*MATERIAL*
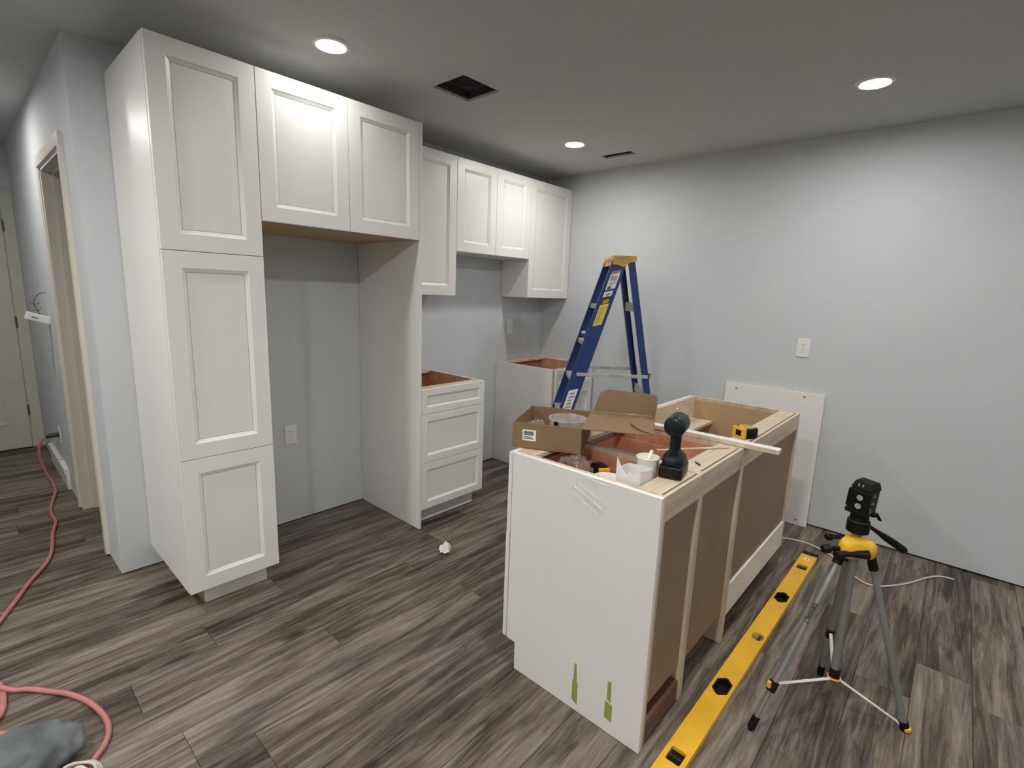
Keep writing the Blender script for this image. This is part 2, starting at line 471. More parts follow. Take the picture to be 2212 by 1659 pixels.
# ================================================================== FIXTURES
def recessed(x, y, label, mat='lamp'):
    t = thing('recessed_light', (x, y, HC-0.016), label, 'light', 'round recessed ceiling lights')
    MB().lathe([(0.058, -0.0075), (0.062, -0.0105), (0.074, -0.008), (0.080, -0.0005), (0.058, -0.0005)], (x, y, HC), 36, closed=True).build('trim_ring', MT['plate'], t, smooth=True)
    MB().lathe([(0.0575, -0.0015), (0.0575, -0.007), (0.050, -0.0078)], (x, y, HC), 36).build('lens', MT[mat], t, smooth=True, label='glowing round lens')
    return t
LL = ['lit recessed light in the ceiling above the fridge bridge cabinets',
      'lit recessed light in the ceiling near the bare right wall',
      'lit recessed light in the ceiling beside the narrow slot opening',
      'lit recessed light over the open floor in front of the pantry cabinet',
      'lit recessed light over the floor left of the pantry cabinet',
      'added unseen fill light over the floor near the left wall',
      'added unseen fill light near the rear wall in the middle',
      'added unseen fill light near the rear wall at its right end',
      'added unseen fill light near the rear wall at its left end']
for i, (x, y) in enumerate(LAMPS): recessed(x, y, LL[i] if i < len(LL) else 'added unseen fill light in the ceiling of the room behind', 'lamp_dim' if i == 0 else 'lamp' if i in (1, 2) else 'lamp_mid' if i == 3 else 'lamp_side' if y > -3 else 'fill_far')  # the later entries are unseen lights added as fill
for x, y in HALL_LAMPS: recessed(x, y, 'lit recessed light in the hallway ceiling')

# open duct boots above the ceiling cut-outs
t = thing('duct_box', ((V1[0]+V1[1])/2, (V1[2]+V1[3])/2, HC+0.013), 'open square ceiling duct hole with dark metal box and round pipe', 'vent')
mb = MB(); x0, x1, y0, y1 = V1; e = 0.012
for q in ((x0-e, x0-0.004, y0-e, y1+e), (x1+0.004, x1+e, y0-e, y1+e), (x0-0.004, x1+0.004, y0-e, y0-0.004), (x0-0.004, x1+0.004, y1+0.004, y1+e)):
    mb.box(*q, HC+0.0132, HC+0.14)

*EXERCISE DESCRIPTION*
Every line of the data above should be quoted exactly. Omit the pictures.

*FINISHED ANSWER*
Keep writing the Blender script for this image. This is part 2, starting at line 471. More parts follow. Take the picture to be 2212 by 1659 pixels.
# ================================================================== FIXTURES
def recessed(x, y, label, mat='lamp'):
    t = thing('recessed_light', (x, y, HC-0.016), label, 'light', 'round recessed ceiling lights')
    MB().lathe([(0.058, -0.0075), (0.062, -0.0105), (0.074, -0.008), (0.080, -0.0005), (0.058, -0.0005)], (x, y, HC), 36, closed=True).build('trim_ring', MT['plate'], t, smooth=True)
    MB().lathe([(0.0575, -0.0015), (0.0575, -0.007), (0.050, -0.0078)], (x, y, HC), 36).build('lens', MT[mat], t, smooth=True, label='glowing round lens')
    return t
LL = ['lit recessed light in the ceiling above the fridge bridge cabinets',
      'lit recessed light in the ceiling near the bare right wall',
      'lit recessed light in the ceiling beside the narrow slot opening',
      'lit recessed light over the open floor in front of the pantry cabinet',
      'lit recessed light over the floor left of the pantry cabinet',
      'added unseen fill light over the floor near the left wall',
      'added unseen fill light near the rear wall in the middle',
      'added unseen fill light near the rear wall at its right end',
      'added unseen fill light near the rear wall at its left end']
for i, (x, y) in enumerate(LAMPS): recessed(x, y, LL[i] if i < len(LL) else 'added unseen fill light in the ceiling of the room behind', 'lamp_dim' if i == 0 else 'lamp' if i in (1, 2) else 'lamp_mid' if i == 3 else 'lamp_side' if y > -3 else 'fill_far')  # the later entries are unseen lights added as fill
for x, y in HALL_LAMPS: recessed(x, y, 'lit recessed light in the hallway ceiling')

# open duct boots above the ceiling cut-outs
t = thing('duct_box', ((V1[0]+V1[1])/2, (V1[2]+V1[3])/2, HC+0.013), 'open square ceiling duct hole with dark metal box and round pipe', 'vent')
mb = MB(); x0, x1, y0, y1 = V1; e = 0.012
for q in ((x0-e, x0-0.004, y0-e, y1+e), (x1+0.004, x1+e, y0-e, y1+e), (x0-0.004, x1+0.004, y0-e, y0-0.004), (x0-0.004, x1+0.004, y1+0.004, y1+e)):
    mb.box(*q, HC+0.0132, HC+0.14)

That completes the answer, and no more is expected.